Habertürk
    Takipde Kalın!
      Günlük gelişmeleri takip edebilmek için habertürk uygulamasını indirin

        Dünyanın iki önemli derecelendirme kuruluşları, dünya çapındaki Türk Ekonomist Kemal Derviş’in de Başkan Yardımcısı olduğu Bookings Enstitüsü ile JP Morgan, dünyada incelemeye aldığı yükselişte olan 300 kent arasında İzmir’i “Dünya ikincisi” ilan etmiş.

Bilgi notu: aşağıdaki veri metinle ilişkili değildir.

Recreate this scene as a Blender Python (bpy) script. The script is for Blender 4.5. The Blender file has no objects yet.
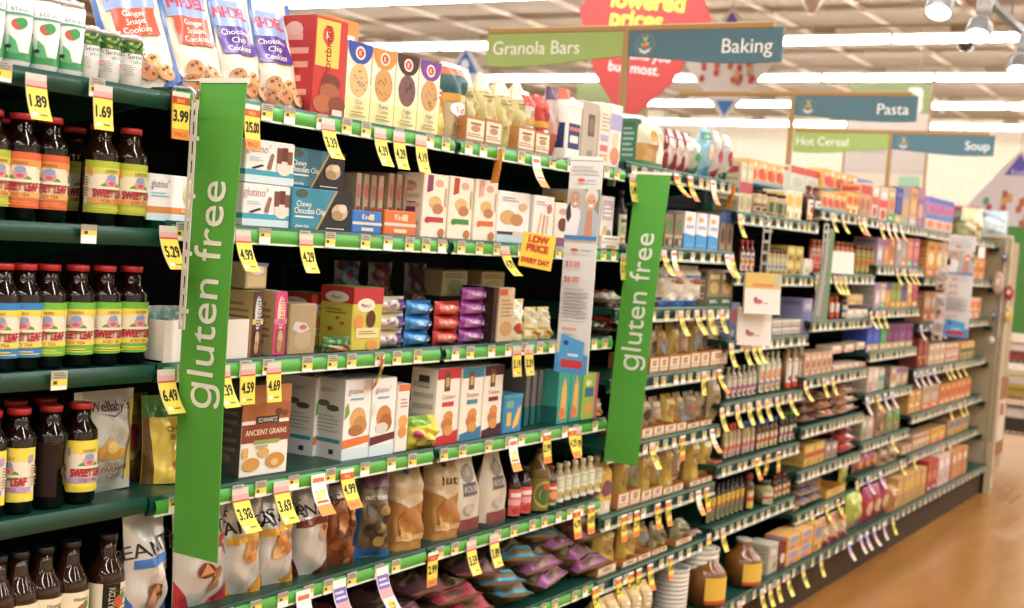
import bpy, math, random
from mathutils import Matrix, Vector
from mathutils.geometry import tessellate_polygon
random.seed(7)
C = bpy.context.scene
COL = C.collection
PI = math.pi

# ------------------------------------------------------------------ camera model (also used to read positions off the shelf plane)
YAW, PITCH, ROLL, FPX = math.radians(31.169), math.radians(2.944), math.radians(4.164), 1302.75
CAMZ = 1.47
ZO = 0.10
FW = Vector((math.cos(YAW)*math.cos(PITCH), math.sin(YAW)*math.cos(PITCH), -math.sin(PITCH)))
_r = FW.cross(Vector((0, 0, 1))).normalized(); _u = _r.cross(FW)
RT = math.cos(ROLL)*_r + math.sin(ROLL)*_u
UP = -math.sin(ROLL)*_r + math.cos(ROLL)*_u
EYE = Vector((0, 0, CAMZ))
YF = 1.766            # shelf fronts
YB = 1.69             # base deck front
YC = 2.33             # middle of the double gondola
def ray(x, y): return FW + RT*((x-512)/FPX) - UP*((y-304)/FPX)
def ax(x, z, y=YF+.02):              # where along the aisle picture column x meets the line (y, z)
    n = RT - FW*((x-512)/FPX); p0 = Vector((0, y, z-CAMZ))
    return -(n.dot(p0))/n.x
def az(x, yy, y=YF+.02):             # height where a sight line meets the plane of the shelf fronts
    d = ray(x, yy); return CAMZ + d.z*y/d.y
def onX(x, yy, X):
    d = ray(x, yy); t = X/d.x; return d.y*t, CAMZ + d.z*t

# ------------------------------------------------------------------ materials
MATS = {}
FIN = {'p': (.55, 0, .3), 'g': (.28, 0, .5), 'f': (.3, .25, .5), 'm': (.35, .8, .5), 's': (.4, 0, .5), 'k': (.8, 0, .2), 'b': (.06, 0, .6), 'w': (.15, 0, .5)}
def lin(h):
    h = h.lstrip('#'); o = []
    for i in (0, 2, 4):
        c = int(h[i:i+2], 16)/255
        o.append(c/12.92 if c <= .04045 else ((c+.055)/1.055)**2.4)
    return (*o, 1)
def M(col, fin='p'):
    k = (col, fin)
    if k in MATS: return MATS[k]
    m = bpy.data.materials.new('finish_%s_%s' % (fin, col.strip('#')))
    m.use_nodes = True; nt = m.node_tree; b = nt.nodes['Principled BSDF']
    ro, me, sp = FIN[fin]; c = lin(col); lum = .3*c[0]+.59*c[1]+.11*c[2]; c = tuple(x+(lum-x)*.1 for x in c[:3])+(1,)
    b.inputs['Roughness'].default_value = ro; b.inputs['Metallic'].default_value = me
    b.inputs['Specular IOR Level'].default_value = sp
    b.inputs['Base Color'].default_value = c
    if fin in 'sk':
        tc = nt.nodes.new('ShaderNodeTexCoord'); n = nt.nodes.new('ShaderNodeTexNoise'); n.inputs['Scale'].default_value = 14
        mr = nt.nodes.new('ShaderNodeMix'); mr.data_type = 'RGBA'; mr.blend_type = 'MIX'
        mr.inputs[6].default_value = c; mr.inputs[7].default_value = (c[0]*.8, c[1]*.8, c[2]*.8, 1)
        nt.links.new(tc.outputs['Object'], n.inputs['Vector']); nt.links.new(n.outputs['Fac'], mr.inputs[0])
        nt.links.new(mr.outputs[2], b.inputs['Base Color'])
    MATS[k] = m; return m
def emit(name, col, s):
    m = bpy.data.materials.new(name); m.use_nodes = True; nt = m.node_tree
    b = nt.nodes['Principled BSDF']; b.inputs['Base Color'].default_value = (.9, .9, .9, 1)
    b.inputs['Emission Color'].default_value = (*col, 1); b.inputs['Emission Strength'].default_value = s
    return m

# ------------------------------------------------------------------ mesh builder
_T = {}
def text_geo(s, bold=0.0):
    k = (s, bold)
    if k in _T: return _T[k]
    cu = bpy.data.curves.new('lettering', 'FONT'); cu.body = s; cu.offset = 0; cu.resolution_u = 3
    cu.align_x = 'CENTER'
    ob = bpy.data.objects.new('lettering', cu); COL.objects.link(ob)
    dg = bpy.context.evaluated_depsgraph_get(); me = ob.evaluated_get(dg).to_mesh()
    vs = [(v.co.x, v.co.y) for v in me.vertices]; fs = [tuple(p.vertices) for p in me.polygons]
    ob.evaluated_get(dg).to_mesh_clear(); bpy.data.objects.remove(ob); bpy.data.curves.remove(cu)
    _T[k] = (vs, fs); return _T[k]

class MB:
    def __init__(s): s.v = []; s.f = []; s.m = []; s.sm = []
    def face(s, idx, mat, smooth=False): s.f.append(tuple(idx)); s.m.append(mat); s.sm.append(smooth)
    def add(s, vs, fs, mat, smooth=False):
        o = len(s.v); s.v += [tuple(p) for p in vs]
        for f in fs: s.face([i+o for i in f], mat, smooth)
    def patch(s, fn, nu, nv, mat, smooth=False, u0=0, u1=1, v0=0, v1=1):
        vs = [fn(u0+(u1-u0)*i/nu, v0+(v1-v0)*j/nv) for j in range(nv+1) for i in range(nu+1)]
        fs = [(j*(nu+1)+i, j*(nu+1)+i+1, (j+1)*(nu+1)+i+1, (j+1)*(nu+1)+i) for j in range(nv) for i in range(nu)]
        s.add(vs, fs, mat, smooth)
    def box(s, x0, y0, z0, x1, y1, z1, mat, b=0.0):
        if b <= 0:
            vs = [(x, y, z) for z in (z0, z1) for y in (y0, y1) for x in (x0, x1)]
            s.add(vs, [(0, 2, 3, 1), (4, 5, 7, 6), (0, 1, 5, 4), (1, 3, 7, 5), (3, 2, 6, 7), (2, 0, 4, 6)], mat); return
        vs = []; id = {}
        X = (x0, x1); Y = (y0, y1); Z = (z0, z1); sg = (1, -1)
        for i in (0, 1):
            for j in (0, 1):
                for k in (0, 1):
                    bx, by, bz = b*sg[i], b*sg[j], b*sg[k]
                    id[i, j, k, 'x'] = len(vs); vs.append((X[i], Y[j]+by, Z[k]+bz))
                    id[i, j, k, 'y'] = len(vs); vs.append((X[i]+bx, Y[j], Z[k]+bz))
                    id[i, j, k, 'z'] = len(vs); vs.append((X[i]+bx, Y[j]+by, Z[k]))
        fs = []
        for a in (0, 1):
            fs.append([id[a, 0, 0, 'x'], id[a, 1, 0, 'x'], id[a, 1, 1, 'x'], id[a, 0, 1, 'x']][::1 if a else -1])
            fs.append([id[0, a, 0, 'y'], id[1, a, 0, 'y'], id[1, a, 1, 'y'], id[0, a, 1, 'y']][::-1 if a else 1])
            fs.append([id[0, 0, a, 'z'], id[1, 0, a, 'z'], id[1, 1, a, 'z'], id[0, 1, a, 'z']][::1 if a else -1])
        for i in (0, 1):
            for j in (0, 1):
                fs.append([id[i, j, 0, 'x'], id[i, j, 0, 'y'], id[i, j, 1, 'y'], id[i, j, 1, 'x']])
                fs.append([id[i, 0, j, 'x'], id[i, 0, j, 'z'], id[i, 1, j, 'z'], id[i, 1, j, 'x']])
                fs.append([id[0, i, j, 'y'], id[0, i, j, 'z'], id[1, i, j, 'z'], id[1, i, j, 'y']])
        for i in (0, 1):
            for j in (0, 1):
                for k in (0, 1): fs.append([id[i, j, k, 'x'], id[i, j, k, 'y'], id[i, j, k, 'z']])
        s.add(vs, fs, mat)
    def lathe(s, prof, n, mat, cx=0, cy=0, smooth=True, cap=True):
        vs = []; fs = []
        for r, z in prof:
            for i in range(n):
                a = 2*PI*i/n; vs.append((cx+r*math.cos(a), cy+r*math.sin(a), z))
        k = len(prof)
        for j in range(k-1):
            for i in range(n): fs.append((j*n+i, j*n+(i+1) % n, (j+1)*n+(i+1) % n, (j+1)*n+i))
        s.add(vs, fs, mat, smooth)
        if cap:
            o = len(s.v)-len(vs)
            s.face([o+i for i in range(n)][::-1], mat); s.face([o+(k-1)*n+i for i in range(n)], mat)
    def tube(s, pts, r, mat, n=6):
        pts = [Vector(p) for p in pts]; rings = []
        for i, p in enumerate(pts):
            d = (pts[min(i+1, len(pts)-1)]-pts[max(i-1, 0)]).normalized()
            a = d.cross(Vector((0, 0, 1)))
            if a.length < .1: a = d.cross(Vector((0, 1, 0)))
            a.normalize(); b = d.cross(a)
            rings.append([p+a*(r*math.cos(2*PI*k/n))+b*(r*math.sin(2*PI*k/n)) for k in range(n)])
        vs = [q for rg in rings for q in rg]; fs = []
        for j in range(len(pts)-1):
            for i in range(n): fs.append((j*n+i, j*n+(i+1) % n, (j+1)*n+(i+1) % n, (j+1)*n+i))
        fs.append(tuple(range(n))[::-1]); fs.append(tuple((len(pts)-1)*n+i for i in range(n)))
        s.add(vs, fs, mat, True)
    def prism(s, poly, y0, y1, mat):            # polygon in x,z given thickness in y
        n = len(poly)
        vs = [(x, y0, z) for x, z in poly]+[(x, y1, z) for x, z in poly]
        fs = [tuple(range(n)), tuple(range(2*n-1, n-1, -1))]+[(i, i+n, (i+1) % n+n, (i+1) % n) for i in range(n)]
        s.add(vs, fs, mat)
    def art(s, fn, ops, W, H, fin='p', dens=0, eps=.0005):
        """printed matter: shapes in a 0..1 square carried onto a surface by fn(u, v, off)"""
        e = eps
        for op in ops:
            k = op[0]; off = e; f3 = lambda u, v: fn(u, v, off)
            if k == 'r':
                _, u0, v0, u1, v1, c = op[:6]
                nu = max(1, int(round(abs(u1-u0)*dens))) if dens else 1; nv = max(1, int(round(abs(v1-v0)*dens))) if dens else 1
                s.patch(f3, nu, nv, M(c, fin), bool(dens), u0, u1, v0, v1)
            elif k == 'e':
                _, cu, cv, ru, rv, c = op[:6]
                n = 20 if dens != 1 else 12
                rings = (0, .5, 1) if dens else (0, 1)
                vs = [f3(cu, cv)]; fs = []
                for q in rings[1:]:
                    for i in range(n):
                        a = 2*PI*i/n; vs.append(f3(cu+ru*q*math.cos(a), cv+rv*q*math.sin(a)))
                for i in range(n): fs.append((0, 1+i, 1+(i+1) % n))
                for j in range(len(rings)-2):
                    for i in range(n): fs.append((1+j*n+i, 1+(j+1)*n+i, 1+(j+1)*n+(i+1) % n, 1+j*n+(i+1) % n))
                s.add(vs, fs, M(c, fin), bool(dens))
            elif k == 'p':
                if not dens:
                    vs = [f3(u, v) for u, v in op[1]]
                    s.add(vs, [tuple(range(len(vs)))], M(op[2], fin))
                else:
                    P = op[1]; tris = [[P[i] for i in t] for t in tessellate_polygon([[Vector((u, v, 0)) for u, v in P]])]
                    for _ in range(6):
                        nt_ = []
                        for a, b, c_ in tris:
                            L3 = [math.dist(a, b), math.dist(b, c_), math.dist(c_, a)]; m_ = max(L3)
                            if m_ < 1.6/dens: nt_.append([a, b, c_]); continue
                            while L3[0] != m_: a, b, c_ = b, c_, a; L3 = L3[1:]+L3[:1]
                            md = ((a[0]+b[0])/2, (a[1]+b[1])/2); nt_ += [[a, md, c_], [md, b, c_]]
                        tris = nt_
                    for t in tris: s.add([f3(u, v) for u, v in t], [(0, 1, 2)], M(op[2], fin), True)
            elif k == 't':
                _, txt, cu, cv, hh, c = op[:6]
                mw = op[6] if len(op) > 6 else .95; rot = op[7] if len(op) > 7 else 0; bold = op[8] if len(op) > 8 else .015
                vs, fs = text_geo(txt)
                if not vs: continue
                xs = [p[0] for p in vs]; x0, x1 = min(xs), max(xs)
                sc = hh*H/.73; wid = (x1-x0)*sc; lim = mw*(H if rot else W)
                sx = sc*min(1, lim/max(wid, 1e-6)); xm = (x0+x1)/2
                out = []
                for x, y in vs:
                    X, Z = (x-xm)*sx, (y-.36)*sc
                    if rot == 90: X, Z = -Z, X
                    elif rot: X, Z = X*math.cos(rot)-Z*math.sin(rot), X*math.sin(rot)+Z*math.cos(rot)
                    out.append((cu+X/W, cv+Z/H))
                sh = bold*sc*1.4
                for qi, (ox, oy) in enumerate(((-sh, -sh), (sh, -sh), (-sh, sh), (sh, sh)) if bold > .016 else ((-sh/2, 0), (sh/2, 0)) if bold > .006 else ((0, 0),)):
                    s.add([fn(a+ox/W, b+oy/H, off+qi*.00006) for a, b in out], fs, M(c, fin))
            elif k == 'l':                      # fine print: rows of thin bars
                _, u0, v0, u1, v1, n, c = op
                for i in range(n):
                    v = v1-(v1-v0)*(i+.5)/n; t = (v1-v0)/n*.22
                    s.patch(f3, max(1, int(dens/3)), 1, M(c, fin), False, u0, u0+(u1-u0)*(1 if i % 3 else .8), v-t, v+t)
            e += .00022
    def mesh(s, name):
        me = bpy.data.meshes.new(name); me.from_pydata(s.v, [], s.f)
        ml = []; ix = {}
        for m in s.m:
            if m.name not in ix: ix[m.name] = len(ml); ml.append(m)
        for m in ml: me.materials.append(m)
        me.polygons.foreach_set('material_index', [ix[m.name] for m in s.m])
        me.polygons.foreach_set('use_smooth', s.sm)
        me.update(); return me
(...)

        Bu açıklama, kentin “müzmin muhalifleri”ni bir hayli üzmüş olsa da, sürekli “olumsuzluk pompalamaları”nı bir anlamda boşa çıkarsa da, kentin yerel yöneticileri açısından güzel bir moral haberi...

        Ben bu “kalkınma-gelişme” değerlendirmelerini hep 100 metre koşucusu atletlerle değerlendiririm.

        100 metreye yeni başlayan ve diyelim yüz metreyi 15 saniyede koşuyor, çalıştıkça da derecesini geliştiriyor. 14 saniye... 13 saniye... 12 saniye...

        Gelişme müthiş, koşudan koşuya yüzde itibariyle önemli gelişme var...

        Öte tarafta da 10 metreyi 10 saniyenin altına indirebilmiş bir atlet... Dünya rekoru elinde... Birinci atletin saniyelerle kaydettiği gelişmeyi, ikinci atletimiz saliselerle ilerletebilmek için, diğerinin en az 10 katı çalışır... Çünkü, zirvenin ötesini aramaktadır.

        Ülke ve şehir gelişmelerini de, bu kişisel değerlendirme ölçütüme göre ele alırım.

        Almanya ol, hiç kalkınma....

        Örneğin; Bizde büyüme rakamları biraz yüksekçe çıkınca, konunun “pazarlamacıları” hemen söze girer; Almanya’nın yıllık kalkınması yüzde 2’lerde dolaşırken, biz yüzde 5’i yakaladık...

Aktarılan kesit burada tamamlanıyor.